==== Provided entries

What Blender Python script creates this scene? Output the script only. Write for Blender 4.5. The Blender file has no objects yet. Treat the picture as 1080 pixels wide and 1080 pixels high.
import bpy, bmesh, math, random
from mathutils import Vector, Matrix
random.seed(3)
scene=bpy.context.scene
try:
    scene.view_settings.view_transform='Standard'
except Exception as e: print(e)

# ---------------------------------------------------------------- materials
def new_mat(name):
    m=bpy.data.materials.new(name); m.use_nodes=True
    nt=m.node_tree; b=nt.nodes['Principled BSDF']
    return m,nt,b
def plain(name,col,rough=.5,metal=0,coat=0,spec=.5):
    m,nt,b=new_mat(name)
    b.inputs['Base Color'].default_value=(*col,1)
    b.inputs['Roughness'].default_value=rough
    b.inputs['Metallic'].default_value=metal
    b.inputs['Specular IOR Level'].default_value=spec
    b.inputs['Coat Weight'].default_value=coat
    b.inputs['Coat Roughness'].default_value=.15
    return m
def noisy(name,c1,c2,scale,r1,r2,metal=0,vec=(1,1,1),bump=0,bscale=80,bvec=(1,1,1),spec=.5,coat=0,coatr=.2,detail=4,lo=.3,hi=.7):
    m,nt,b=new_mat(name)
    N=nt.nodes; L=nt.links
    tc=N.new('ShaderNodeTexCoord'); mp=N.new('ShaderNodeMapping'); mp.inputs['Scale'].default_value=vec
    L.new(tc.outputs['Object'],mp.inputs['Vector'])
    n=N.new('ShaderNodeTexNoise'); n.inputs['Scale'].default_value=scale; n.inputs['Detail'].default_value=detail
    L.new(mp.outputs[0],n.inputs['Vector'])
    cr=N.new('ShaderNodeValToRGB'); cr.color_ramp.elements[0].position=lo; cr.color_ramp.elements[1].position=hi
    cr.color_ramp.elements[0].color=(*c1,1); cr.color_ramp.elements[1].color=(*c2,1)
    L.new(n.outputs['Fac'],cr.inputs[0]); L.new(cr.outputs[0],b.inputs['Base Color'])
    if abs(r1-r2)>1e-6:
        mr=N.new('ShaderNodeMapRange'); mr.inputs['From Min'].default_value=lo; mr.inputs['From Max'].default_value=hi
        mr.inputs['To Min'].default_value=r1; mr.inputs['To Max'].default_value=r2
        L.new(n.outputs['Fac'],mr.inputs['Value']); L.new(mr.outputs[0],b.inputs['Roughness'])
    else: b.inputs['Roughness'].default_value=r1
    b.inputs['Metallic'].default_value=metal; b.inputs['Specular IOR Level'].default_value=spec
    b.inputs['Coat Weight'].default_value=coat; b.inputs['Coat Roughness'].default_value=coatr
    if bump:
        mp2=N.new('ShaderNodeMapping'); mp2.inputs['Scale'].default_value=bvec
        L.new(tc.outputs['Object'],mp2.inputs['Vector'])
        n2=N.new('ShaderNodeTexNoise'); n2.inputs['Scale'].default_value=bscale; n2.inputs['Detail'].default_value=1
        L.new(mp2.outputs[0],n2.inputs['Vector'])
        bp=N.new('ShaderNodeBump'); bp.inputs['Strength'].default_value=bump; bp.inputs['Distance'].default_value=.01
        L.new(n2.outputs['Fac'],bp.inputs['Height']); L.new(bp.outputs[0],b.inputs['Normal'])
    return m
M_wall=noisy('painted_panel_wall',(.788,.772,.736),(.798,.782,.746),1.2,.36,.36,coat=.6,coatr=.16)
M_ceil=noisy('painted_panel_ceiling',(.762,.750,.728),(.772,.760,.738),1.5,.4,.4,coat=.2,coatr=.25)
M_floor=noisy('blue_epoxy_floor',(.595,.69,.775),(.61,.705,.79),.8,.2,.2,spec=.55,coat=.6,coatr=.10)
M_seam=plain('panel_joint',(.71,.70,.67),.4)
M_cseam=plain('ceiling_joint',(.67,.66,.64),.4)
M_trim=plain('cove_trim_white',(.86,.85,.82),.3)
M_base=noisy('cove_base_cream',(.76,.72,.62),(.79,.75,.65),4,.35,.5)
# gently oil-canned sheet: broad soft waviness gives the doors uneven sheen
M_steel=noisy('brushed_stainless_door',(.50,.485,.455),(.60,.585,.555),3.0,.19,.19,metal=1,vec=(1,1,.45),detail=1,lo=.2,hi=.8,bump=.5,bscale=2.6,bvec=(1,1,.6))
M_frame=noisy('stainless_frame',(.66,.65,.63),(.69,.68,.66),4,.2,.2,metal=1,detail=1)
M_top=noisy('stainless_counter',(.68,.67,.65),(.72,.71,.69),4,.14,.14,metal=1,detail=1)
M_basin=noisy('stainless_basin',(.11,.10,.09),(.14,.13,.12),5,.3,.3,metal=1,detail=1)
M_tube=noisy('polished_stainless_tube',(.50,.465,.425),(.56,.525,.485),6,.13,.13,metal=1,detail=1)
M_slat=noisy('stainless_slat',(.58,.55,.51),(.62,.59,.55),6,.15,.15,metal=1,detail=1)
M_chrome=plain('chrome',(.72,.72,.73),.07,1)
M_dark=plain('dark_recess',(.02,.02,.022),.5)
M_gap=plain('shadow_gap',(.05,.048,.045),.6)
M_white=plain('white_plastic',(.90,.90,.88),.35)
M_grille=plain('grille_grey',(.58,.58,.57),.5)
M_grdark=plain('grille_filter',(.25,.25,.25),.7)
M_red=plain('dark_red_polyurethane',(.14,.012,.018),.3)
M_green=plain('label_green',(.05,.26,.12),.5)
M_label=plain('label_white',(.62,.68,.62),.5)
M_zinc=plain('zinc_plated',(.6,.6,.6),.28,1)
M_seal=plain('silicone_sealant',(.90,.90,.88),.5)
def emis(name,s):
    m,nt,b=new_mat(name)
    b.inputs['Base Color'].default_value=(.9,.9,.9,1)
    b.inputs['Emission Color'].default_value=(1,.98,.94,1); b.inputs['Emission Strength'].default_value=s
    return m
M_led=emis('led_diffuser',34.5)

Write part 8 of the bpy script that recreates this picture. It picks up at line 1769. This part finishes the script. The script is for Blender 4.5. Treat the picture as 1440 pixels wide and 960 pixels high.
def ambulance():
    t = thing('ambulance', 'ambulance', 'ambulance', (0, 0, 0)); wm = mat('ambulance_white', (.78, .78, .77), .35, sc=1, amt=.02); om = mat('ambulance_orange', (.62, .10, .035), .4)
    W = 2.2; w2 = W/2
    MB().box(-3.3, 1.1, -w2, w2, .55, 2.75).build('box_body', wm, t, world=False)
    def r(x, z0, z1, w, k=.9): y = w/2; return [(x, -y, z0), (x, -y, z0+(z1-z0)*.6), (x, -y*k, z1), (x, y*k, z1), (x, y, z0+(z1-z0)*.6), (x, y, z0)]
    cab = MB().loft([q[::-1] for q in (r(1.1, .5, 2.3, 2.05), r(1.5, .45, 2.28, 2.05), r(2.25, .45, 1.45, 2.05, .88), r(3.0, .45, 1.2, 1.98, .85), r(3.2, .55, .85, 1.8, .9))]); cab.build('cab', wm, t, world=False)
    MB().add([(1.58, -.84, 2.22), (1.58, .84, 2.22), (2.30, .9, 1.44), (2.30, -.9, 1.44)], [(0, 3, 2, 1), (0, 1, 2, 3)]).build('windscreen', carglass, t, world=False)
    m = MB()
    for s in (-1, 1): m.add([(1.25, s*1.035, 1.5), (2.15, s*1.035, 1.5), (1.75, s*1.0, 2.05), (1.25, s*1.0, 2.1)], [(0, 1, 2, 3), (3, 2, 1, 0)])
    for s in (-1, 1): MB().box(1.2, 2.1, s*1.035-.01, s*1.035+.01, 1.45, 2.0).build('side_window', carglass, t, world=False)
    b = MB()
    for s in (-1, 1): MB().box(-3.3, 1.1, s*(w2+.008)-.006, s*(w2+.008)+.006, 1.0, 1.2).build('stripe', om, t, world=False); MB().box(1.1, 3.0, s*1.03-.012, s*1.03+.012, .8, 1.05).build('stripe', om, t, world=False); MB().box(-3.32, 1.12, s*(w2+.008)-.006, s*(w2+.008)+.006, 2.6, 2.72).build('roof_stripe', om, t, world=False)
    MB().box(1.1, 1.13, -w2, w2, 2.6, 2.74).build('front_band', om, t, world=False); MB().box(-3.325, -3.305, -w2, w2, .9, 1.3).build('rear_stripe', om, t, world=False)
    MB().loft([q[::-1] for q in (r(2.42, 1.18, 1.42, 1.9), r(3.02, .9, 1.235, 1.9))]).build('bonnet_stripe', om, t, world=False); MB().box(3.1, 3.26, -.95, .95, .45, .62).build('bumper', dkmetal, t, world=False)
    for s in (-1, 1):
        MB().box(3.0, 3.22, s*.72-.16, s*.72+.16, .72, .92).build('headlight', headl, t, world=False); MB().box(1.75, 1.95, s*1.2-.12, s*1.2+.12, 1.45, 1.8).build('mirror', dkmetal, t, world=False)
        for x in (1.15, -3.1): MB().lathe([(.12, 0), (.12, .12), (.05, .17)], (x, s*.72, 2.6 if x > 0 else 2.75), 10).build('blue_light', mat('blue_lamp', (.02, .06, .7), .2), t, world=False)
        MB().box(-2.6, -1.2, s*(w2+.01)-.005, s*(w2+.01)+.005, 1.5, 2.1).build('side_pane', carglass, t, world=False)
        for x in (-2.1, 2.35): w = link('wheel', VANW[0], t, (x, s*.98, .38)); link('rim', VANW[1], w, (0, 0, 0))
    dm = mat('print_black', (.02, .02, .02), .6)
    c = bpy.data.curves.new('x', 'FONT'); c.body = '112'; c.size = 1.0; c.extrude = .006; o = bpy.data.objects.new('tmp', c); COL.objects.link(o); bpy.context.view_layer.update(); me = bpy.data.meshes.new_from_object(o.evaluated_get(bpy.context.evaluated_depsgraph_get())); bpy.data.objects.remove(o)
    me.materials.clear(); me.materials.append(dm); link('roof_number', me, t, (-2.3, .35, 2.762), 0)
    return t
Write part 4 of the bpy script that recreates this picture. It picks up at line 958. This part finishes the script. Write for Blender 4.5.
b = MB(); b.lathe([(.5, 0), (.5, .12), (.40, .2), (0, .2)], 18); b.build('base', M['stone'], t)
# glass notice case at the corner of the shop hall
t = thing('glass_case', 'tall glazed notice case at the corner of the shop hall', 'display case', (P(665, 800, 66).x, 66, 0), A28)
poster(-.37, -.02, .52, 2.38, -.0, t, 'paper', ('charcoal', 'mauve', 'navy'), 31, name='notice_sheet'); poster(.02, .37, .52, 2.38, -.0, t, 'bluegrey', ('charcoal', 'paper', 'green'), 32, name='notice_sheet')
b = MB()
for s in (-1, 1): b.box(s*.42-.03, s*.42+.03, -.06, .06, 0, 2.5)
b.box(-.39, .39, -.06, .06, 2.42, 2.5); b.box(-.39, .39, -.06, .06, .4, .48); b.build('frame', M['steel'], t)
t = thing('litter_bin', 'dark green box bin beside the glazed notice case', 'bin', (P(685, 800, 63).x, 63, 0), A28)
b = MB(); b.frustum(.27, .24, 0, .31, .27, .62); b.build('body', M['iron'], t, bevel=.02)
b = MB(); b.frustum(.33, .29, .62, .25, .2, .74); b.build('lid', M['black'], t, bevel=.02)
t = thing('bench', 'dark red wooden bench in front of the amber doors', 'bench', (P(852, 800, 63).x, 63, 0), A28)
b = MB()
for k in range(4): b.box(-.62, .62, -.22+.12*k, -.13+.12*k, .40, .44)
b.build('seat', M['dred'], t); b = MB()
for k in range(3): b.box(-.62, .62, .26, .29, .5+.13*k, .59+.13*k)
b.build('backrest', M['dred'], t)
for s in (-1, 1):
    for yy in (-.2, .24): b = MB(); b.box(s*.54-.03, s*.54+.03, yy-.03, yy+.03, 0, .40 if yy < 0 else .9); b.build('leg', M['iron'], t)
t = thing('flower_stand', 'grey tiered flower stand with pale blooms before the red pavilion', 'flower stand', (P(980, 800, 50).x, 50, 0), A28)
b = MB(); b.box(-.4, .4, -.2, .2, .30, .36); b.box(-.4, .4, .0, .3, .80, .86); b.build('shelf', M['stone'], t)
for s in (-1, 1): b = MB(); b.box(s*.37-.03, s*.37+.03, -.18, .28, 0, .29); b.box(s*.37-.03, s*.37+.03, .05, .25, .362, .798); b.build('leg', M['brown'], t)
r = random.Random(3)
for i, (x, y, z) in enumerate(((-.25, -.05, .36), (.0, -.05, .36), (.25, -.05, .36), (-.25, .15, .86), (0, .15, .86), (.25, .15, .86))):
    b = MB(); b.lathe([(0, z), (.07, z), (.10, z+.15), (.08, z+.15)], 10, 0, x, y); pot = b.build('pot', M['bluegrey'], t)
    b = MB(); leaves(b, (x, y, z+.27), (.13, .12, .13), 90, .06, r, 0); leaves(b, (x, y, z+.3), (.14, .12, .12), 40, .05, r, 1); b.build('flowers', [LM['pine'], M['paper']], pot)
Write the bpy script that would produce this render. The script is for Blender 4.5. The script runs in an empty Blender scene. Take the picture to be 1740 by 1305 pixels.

========

Track down all lines above with the string "objects" and copy them.

## Written solution
What Blender Python script creates this scene? Output the script only. Write for Blender 4.5. The Blender file has no objects yet. Treat the picture as 1080 pixels wide and 1080 pixels high.
    c = bpy.data.curves.new('x', 'FONT'); c.body = '112'; c.size = 1.0; c.extrude = .006; o = bpy.data.objects.new('tmp', c); COL.objects.link(o); bpy.context.view_layer.update(); me = bpy.data.meshes.new_from_object(o.evaluated_get(bpy.context.evaluated_depsgraph_get())); bpy.data.objects.remove(o)